* _Description of the task_
Type out the data exactly as given. Skip any image.

* _Data section_

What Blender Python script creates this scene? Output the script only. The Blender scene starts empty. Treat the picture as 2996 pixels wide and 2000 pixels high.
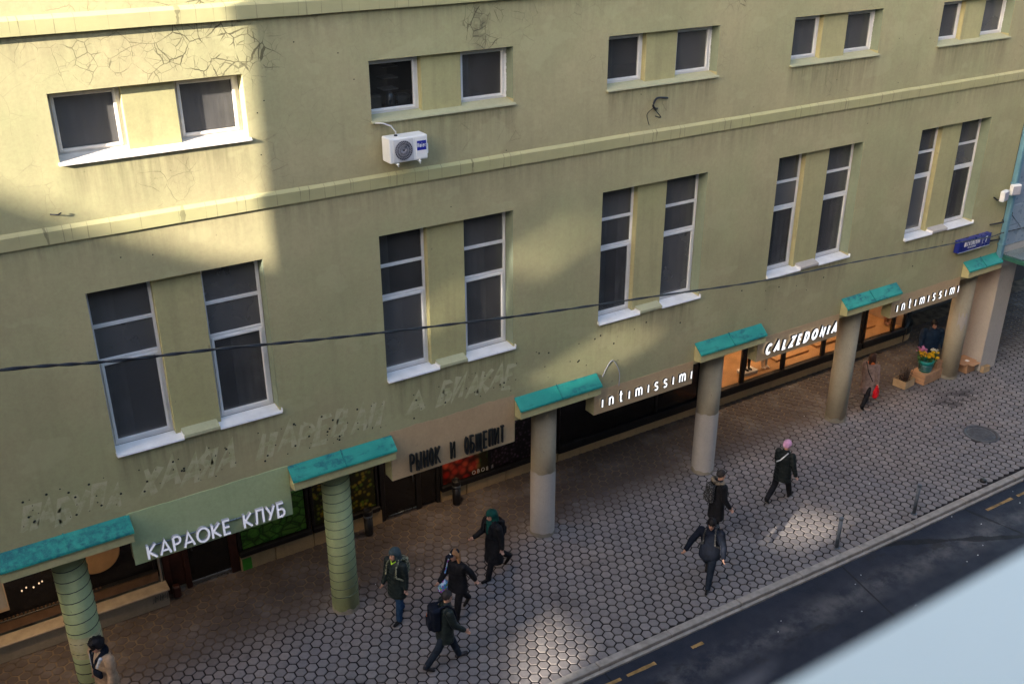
import bpy, bmesh, math, random
from mathutils import Vector, Matrix, noise as mnoise
sc = bpy.context.scene
C = sc.collection
R = random.Random(7)
PI = math.pi

# ------------------------------------------------------------------ camera
cam = bpy.data.cameras.new('camera')
cam.sensor_width = 36.0
cam.lens = 35.49
cam.clip_start = 0.05
cam.clip_end = 600
co = bpy.data.objects.new('camera', cam)
C.objects.link(co)
CAM = Vector((-2.1075, -15.751, 14.2096))
co.location = CAM
co.rotation_euler = (PI / 2 - 0.4388, 0.0006, -0.5648)
cam.dof.use_dof = True
cam.dof.focus_distance = 21.0
cam.dof.aperture_fstop = 4.2
sc.camera = co

# ------------------------------------------------------------------ sky, sun, exposure
SUN_EL, SUN_ROT = math.radians(19.4), math.radians(252.1)
w = bpy.data.worlds.new('World')
sc.world = w
w.use_nodes = True
bg = w.node_tree.nodes['Background']
sky = w.node_tree.nodes.new('ShaderNodeTexSky')
sky.sky_type = 'NISHITA'
sky.sun_disc = False
sky.sun_elevation = SUN_EL
sky.sun_rotation = SUN_ROT
sky.dust_density = 3.0
sky.ozone_density = 0.2
w.node_tree.links.new(sky.outputs[0], bg.inputs[0])
bg.inputs[1].default_value = 0.13
sl = bpy.data.lights.new('sun', 'SUN')
sl.energy = 4.6
sl.angle = math.radians(0.55)
sl.color = (1.0, 0.9, 0.74)
so = bpy.data.objects.new('sun', sl)
C.objects.link(so)
so.location = (-30, -20, 40)
so.rotation_euler = Vector((3.1, 1.0, -1.15)).to_track_quat('-Z', 'Y').to_euler()
sc.view_settings.view_transform = 'Standard'
sc.view_settings.look = 'None'
sc.view_settings.gamma = 1
sc.view_settings.exposure = 2.25
sc.render.engine = 'CYCLES'
sc.cycles.max_bounces = 8
sc.cycles.diffuse_bounces = 4
sc.cycles.transparent_max_bounces = 12
sc.cycles.sample_clamp_indirect = 4.0
sc.cycles.use_denoising = True

# ------------------------------------------------------------------ tagging
def tag(o, label=None, cat=None, group=None, kind=None):
    if label: o['label'] = label
    if cat: o['category'] = cat
    if group: o['group'] = group
    if kind: o['kind'] = kind
    return o

def empty(name, loc=(0, 0, 0), rz=0.0, label=None, cat=None, group=None):
    o = bpy.data.objects.new(name, None)
    o.empty_display_size = 0.2
    C.objects.link(o)
    o.location = loc
    o.rotation_euler = (0, 0, rz)
    return tag(o, label, cat, group)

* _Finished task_
What Blender Python script creates this scene? Output the script only. The Blender scene starts empty. Treat the picture as 2996 pixels wide and 2000 pixels high.
import bpy, bmesh, math, random
from mathutils import Vector, Matrix, noise as mnoise
sc = bpy.context.scene
C = sc.collection
R = random.Random(7)
PI = math.pi

# ------------------------------------------------------------------ camera
cam = bpy.data.cameras.new('camera')
cam.sensor_width = 36.0
cam.lens = 35.49
cam.clip_start = 0.05
cam.clip_end = 600
co = bpy.data.objects.new('camera', cam)
C.objects.link(co)
CAM = Vector((-2.1075, -15.751, 14.2096))
co.location = CAM
co.rotation_euler = (PI / 2 - 0.4388, 0.0006, -0.5648)
cam.dof.use_dof = True
cam.dof.focus_distance = 21.0
cam.dof.aperture_fstop = 4.2
sc.camera = co

# ------------------------------------------------------------------ sky, sun, exposure
SUN_EL, SUN_ROT = math.radians(19.4), math.radians(252.1)
w = bpy.data.worlds.new('World')
sc.world = w
w.use_nodes = True
bg = w.node_tree.nodes['Background']
sky = w.node_tree.nodes.new('ShaderNodeTexSky')
sky.sky_type = 'NISHITA'
sky.sun_disc = False
sky.sun_elevation = SUN_EL
sky.sun_rotation = SUN_ROT
sky.dust_density = 3.0
sky.ozone_density = 0.2
w.node_tree.links.new(sky.outputs[0], bg.inputs[0])
bg.inputs[1].default_value = 0.13
sl = bpy.data.lights.new('sun', 'SUN')
sl.energy = 4.6
sl.angle = math.radians(0.55)
sl.color = (1.0, 0.9, 0.74)
so = bpy.data.objects.new('sun', sl)
C.objects.link(so)
so.location = (-30, -20, 40)
so.rotation_euler = Vector((3.1, 1.0, -1.15)).to_track_quat('-Z', 'Y').to_euler()
sc.view_settings.view_transform = 'Standard'
sc.view_settings.look = 'None'
sc.view_settings.gamma = 1
sc.view_settings.exposure = 2.25
sc.render.engine = 'CYCLES'
sc.cycles.max_bounces = 8
sc.cycles.diffuse_bounces = 4
sc.cycles.transparent_max_bounces = 12
sc.cycles.sample_clamp_indirect = 4.0
sc.cycles.use_denoising = True

# ------------------------------------------------------------------ tagging
def tag(o, label=None, cat=None, group=None, kind=None):
    if label: o['label'] = label
    if cat: o['category'] = cat
    if group: o['group'] = group
    if kind: o['kind'] = kind
    return o

def empty(name, loc=(0, 0, 0), rz=0.0, label=None, cat=None, group=None):
    o = bpy.data.objects.new(name, None)
    o.empty_display_size = 0.2
    C.objects.link(o)
    o.location = loc
    o.rotation_euler = (0, 0, rz)
    return tag(o, label, cat, group)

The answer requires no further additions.